AYM Figen Yüksekdağ'ın tutukluluğunu 'ölçülü' buldu
HDP eski Eş Genel Başkanı Figen Yüksekdağ'ın 3 yıl 1 ay boyunca süre gelen tutukluluk tedbirine ilişkin Anayasa Mahkemesi "ölçülü" derken kişi hürriyet ve güvenlik hakkının ihlal edilmediğine karar verdi.
Haber Merkezi- Anayasa Mahkemesi’ne (AYM), HDP eski Eş Genel Başkanı Figen Yüksekdağ hakkında 26 Şubat 2021 tarihinde yapılan başvuruda karar çıktı. Figen Yüksekdağ'ın "Tutuklama tedbirinin hukuki olmaması", "Tutukluluğun makul süreyi aşması", "Tutukluluk incelemelerinin yapılmaması, tahliye talepleri ile tutukluluğa yönelik itirazların kısa sürede karara bağlanmaması" ve "Tutukluluk incelemelerinin hakim/mahkeme önüne çıkarılmaksızın yapılmasına” dair kişi hürriyeti ve güvenliği hakkının ihlal edildiğine ilişkin yapılan başvuruda, AYM herhangi bir ihlal görmediğini karara bağladı.

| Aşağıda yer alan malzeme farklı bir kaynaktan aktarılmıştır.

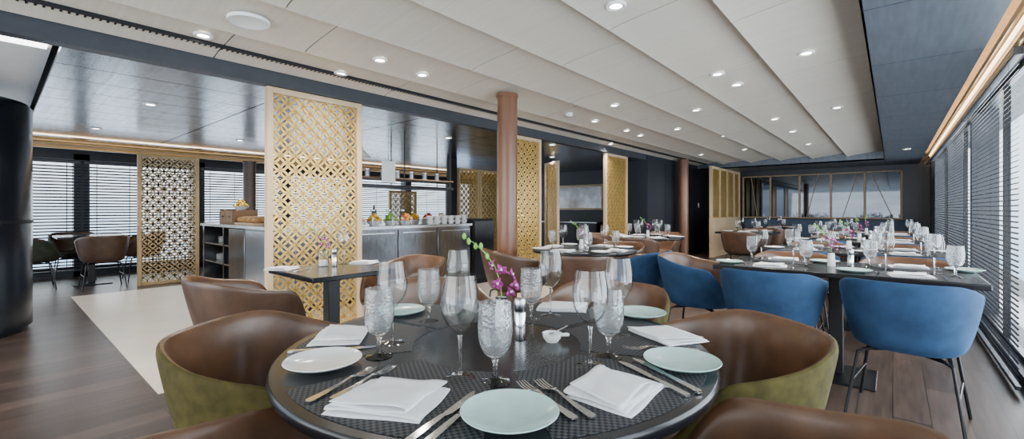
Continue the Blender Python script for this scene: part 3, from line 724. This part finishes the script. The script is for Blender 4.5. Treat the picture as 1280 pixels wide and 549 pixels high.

AYM, incelemesinde, daha önce "açıkça dayanaktan yoksun" diyerek reddettiği başvuruyu da hatırlattı ve tutuklama tedbirinin hukuka aykırılık konusunu da incelemeyerek mükerrer başvuru olduğunu belirtti.
“Dayanaktan yoksun”
Figen Yüksekdağ'ın ilk tutuklanmasının ardından 1 Şubat 2017 ile 28 Nisan 2017 tarihleri arasında resen tutukluluk incelemesi yapılmadığı için kişi hürriyeti ve güvenlik hakkı ihlal edildiğine dair başvuruya ilişkin AYM, yetkisizlik kararı verdi. "Tahliye talepleri ile tutukluluğa yönelik itirazlarının kısa sürede karara bağlanmaması" ihlaline dair de, kendilerine belge gönderilmediğini ve genel ifadeler kullanıldığını öne sürdü. Bu başvuruyu da "dayanaktan yoksun" diyerek, kabul etmedi.
“Sorun yok”
AYM ayrıca tutukluluk ile ilgili olarak "Tutukluluğunun devamına dair sulh ceza hakimlikleri ve ağır ceza mahkemeleri tarafından verilen kararlarda atıf yapılan ve soruşturma/kovuşturma dosyasında bulunduğu belirtilen delillerin içeriği ile bu delillerin kuvvetli belirti açısından Anayasa Mahkemesi tarafından tespit edilen olgusal değerini tutuklama tarihinden sonraki süreçte de koruduğu dikkate alındığında başvurucunun tutukluluğunun devamı kararlarının suç işlendiğine dair kuvvetli belirtinin bulunması hususu yönünden ilgili ve yeterli olduğu değerlendirilmiştir" yorumunda bulundu. Tutukluluk devam kararlarını "ölçü" yönünden de inceleyen AYM, “tedbirin ölçülülüğü açısından bir sorun oluşturmadığı değerlendirilmiştir” dedi.